The bill strengthens crisis preparedness and speeds potential industrial mobilization through recurring table-top exercises, but it imposes administrative burdens and may lead to additional taxpayer-funded spending to fix revealed shortfalls.
Federal and state emergency-planning officials will conduct required five-year table-top simulations that make it easier to identify resource gaps and preparedness needs.
Taxpayers and the public may see faster mobilization of industrial capacity during crises because improved planning can reduce delays for critical materials and services.
Taxpayers may face increased spending if exercises reveal capability shortfalls that require new investments or budget requests.
Federal agencies and employees will incur administrative costs and diverted staff time to organize and run the mandated simulations.
Based on analysis of 3 sections of legislative text.
Requires the DPA Committee to run a discussion-based tabletop simulation at least every five years to assess resource needs and use of Title I and Title III authorities, and fixes a short-title wording error.

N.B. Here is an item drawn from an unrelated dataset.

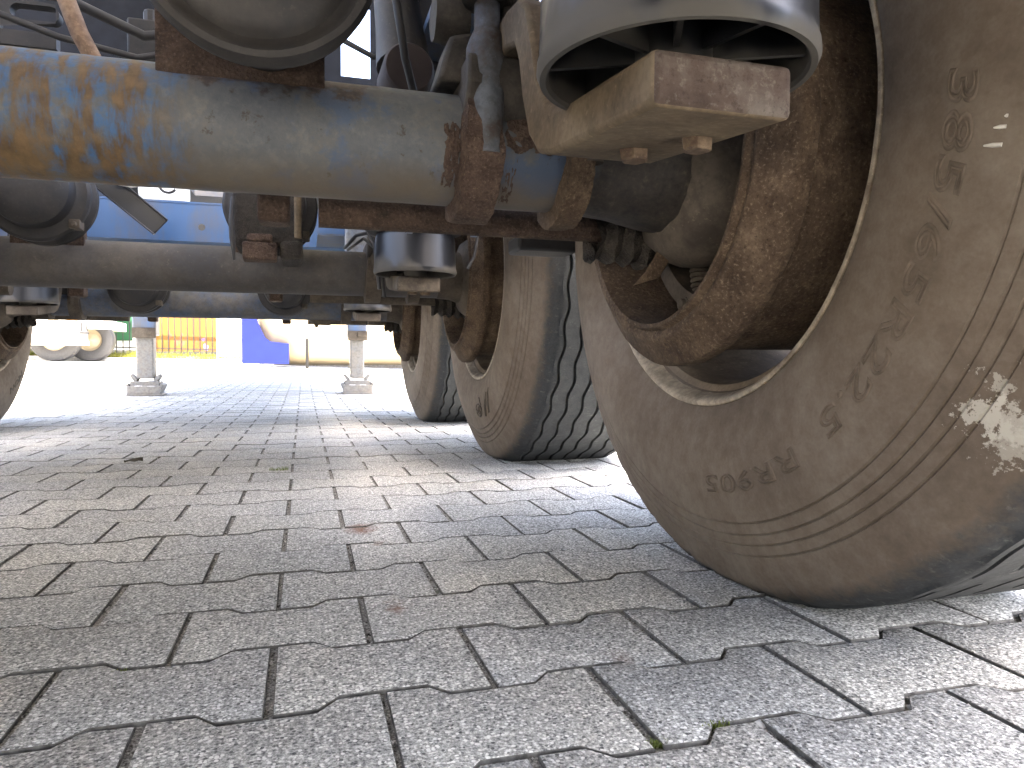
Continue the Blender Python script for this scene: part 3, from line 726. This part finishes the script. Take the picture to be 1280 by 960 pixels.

Introduced March 25, 2026 by Al Green · Last progress March 25, 2026
Requires the Defense Production Act Committee to run a discussion-based "table-top" simulation at least once every five years to evaluate resource needs and how to best use Title I (priorities and allocations) and Title III (industrial base expansion) authorities under the Defense Production Act. Also fixes a typographical error in the Act's short-title clause so the statute's citation text is corrected and takes effect on enactment.